Dans l’Utopie, je ne paye pas de loyer, je n’ai pas d’acte de propriété. Pourtant ma maison m’appartient plus qu’ailleurs. Je peux m’y organiser, y peindre ce que je veux sur les murs. A vrai dire, je l’ai construite, ou alors j’ai aidé à construire celle d’ami·es qui avait bâti la mienne auparavant. Sans les apprécier toustes, au moins je connais toustes mes voisin·es. Et nous sommes important·es l’un·e pour l’autre. Nous sommes une communauté, un ensemble qui dépasse la somme des individualités. Bien sûr, nous alimentons toujours le Léviathan qui tourne à côté. Mais à force de s’autonomiser, on espère le remplacer par l’Utopie. Et on utilisera le feu si nécessaire.

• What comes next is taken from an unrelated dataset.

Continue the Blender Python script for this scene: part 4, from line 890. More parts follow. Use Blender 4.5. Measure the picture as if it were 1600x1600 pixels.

En me levant dans l’Utopie, je n’ai pas à aller loin. Et pourtant je choisi le chemin de mon choix, pas toujours le plus court mais celui qui me plaît. Sur celui-ci, pas de panneaux publicitaires, pas de caméras, pas d’atroce absurdité capitaliste. Le vivant y règne, plus ou moins en accord avec ma présence. On s’y côtoie tout du moins, on est voisin. Je le nourris, je m’en nourris, j’ai tout intérêt à ce qu’il aille aussi bien que moi. Je sais ce que je fais, je choisi de le faire, conscient·e d’à quoi ça sert et de pourquoi je le fais. Je me garde la place de faire bouger ce monde, pour qu’éclosent des Utopies partout dans le monde, différentes de la mienne et en même temps similaires. Puis je rejoins ce qui me fait office de famille mieux que l’originale. Avant d’aller me coucher sans avoir plus peur des insomnies.
Et quand on regarde le ciel la nuit, on peut presque toujours y voir les étoiles. En tout cas infiniment plus que ce qui se révèle parfois entre la cimes des immeubles. Je peux prendre le temps de l’observer, je peux prendre l’espace. Et ce dernier est traversé d’étoiles filantes, devenant plus actif que moi. Cela me rappelle mon enfance, mon passé. Cela m’appelle comme mon futur.
Mon Utopie n’est pas parfaite, ce n’en est même pas une puisqu’elle existe. Mais avant elle, je n’ai pas réalisé quelle pouvait être l’importance de voir les étoiles.